Roman villa quest
Two scouting expeditions, more to come
One of the things on my long-term “to do” list is to make an English Wikipedia page for our village of Podhumlje. I want to do this for many reasons, but mostly because the Croatian Wikipedia page for Podhumlje1 lists a mysterious landmark: the Bačokovo archaeological site.2
Sasha and I first read the Bačokovo page a few years ago, but it was only a couple of weeks ago that we decided to hike to Bačokovo to see if we could find any visible remnants of the Roman villa rustica3 (agricultural complex) built between 200-400 AD that are supposed to be there.
During our first visit, turns out we were exactly in the correct place, but we couldn’t find anything from the Bačokovo Wikipedia page, even scrambling through the overgrown brush. Of course, we forgot to take pictures. So we did a second hike, in the wrong place by mistake. But because of this, we stumbled upon the likely old Roman road that led to the villa compound (satellite image above, top).
Undaunted (and inspired by the large road!), we returned home and read a bit more about the site. We found the parcel numbers for Bačokovo, which belong to the town of Komiža, in the online Croatian real estate information system (Katastar) and scanned Google Earth’s satellite pictures and 3D visualizations. The parcels (approximate boundaries, red, in screenshot above) exactly matched the information on the Wikipedia page, even extending to the road we’d found on our second visit. And interestingly, two long walls leading down the hill from the road correspond, in large part, to the parcel boundaries (!).
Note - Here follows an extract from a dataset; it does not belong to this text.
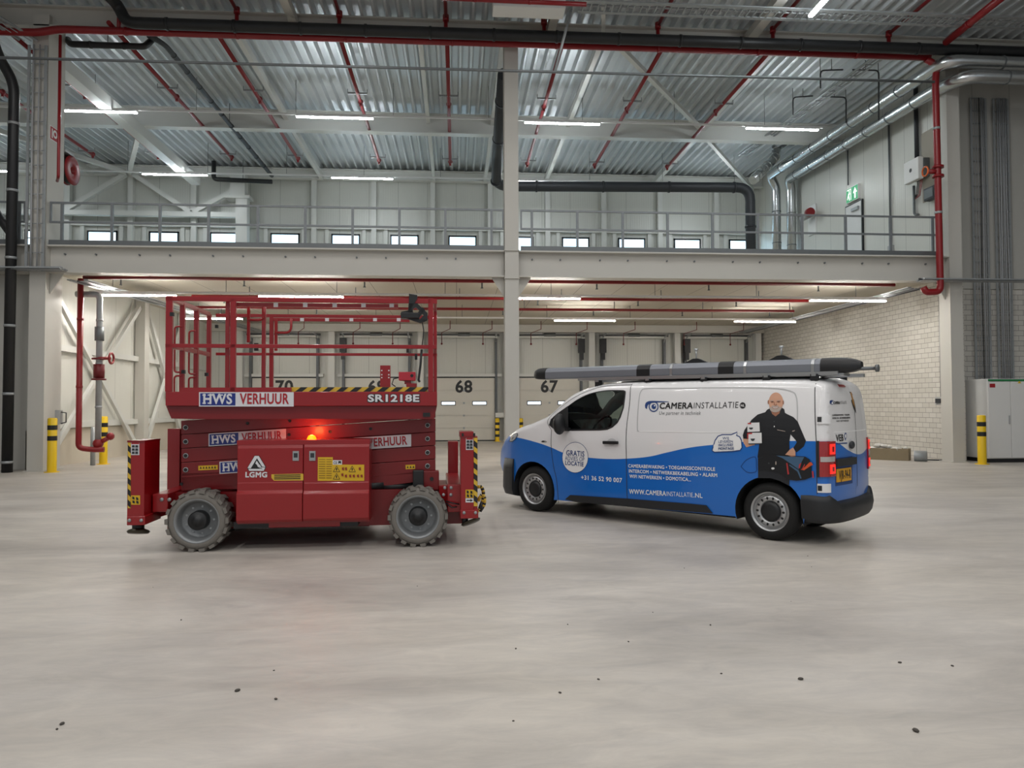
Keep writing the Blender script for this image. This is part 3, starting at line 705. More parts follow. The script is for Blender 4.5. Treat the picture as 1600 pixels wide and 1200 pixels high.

For our next expedition, we plan to bring trimmers to better make our way through the brush. I’ll talk about it in future posts. We’re determined to find at least something from this Roman complex, though we might fail. If it’s ever excavated, one could imagine it might resemble the Bunje site on the nearby island of Brač4:
https://hr.wikipedia.org/wiki/Ba%C4%8Dokovo_(arheolo%C5%A1ko_nalazi%C5%A1te). The content of this page is based on the Republic of Croatia’s Ministry of Culture and Media’s official heritage listing, https://registar.kulturnadobra.hr/#/details/Z-5825. Google Translate’s literal translation of description: “At the Bačokovo site in Podhumje, about 300 m north of a parish hall and chapel, there are the remains of a Roman villa rustica. The remains of a wall built of regular stone blocks (medium-sized, with the use of plaster, about 50 cm high) are visible. A black and white mosaic with a threshold has been preserved next to the wall, connecting two rooms. Along with this black and white mosaic, the cubes of which are irregular and larger in size, the remains of a polychrome mosaic have also been found. In the immediate vicinity, there is a field shack with an ancient threshold incorporated. A fragment of a column has also been preserved, and in the immediate vicinity, there are numerous fragments of ancient ceramics and worked stone blocks. From this, it follows that the villa rustica in Bačokovo belongs to the type of numerous villas located along fertile fields on the central Dalmatian islands, and due to the degree of preservation and particularly valuable mosaics, it has the status of a cultural property.”



You are doing real archaeological research. Not quite what you trained to do at UM SI, but why not? This is interesting!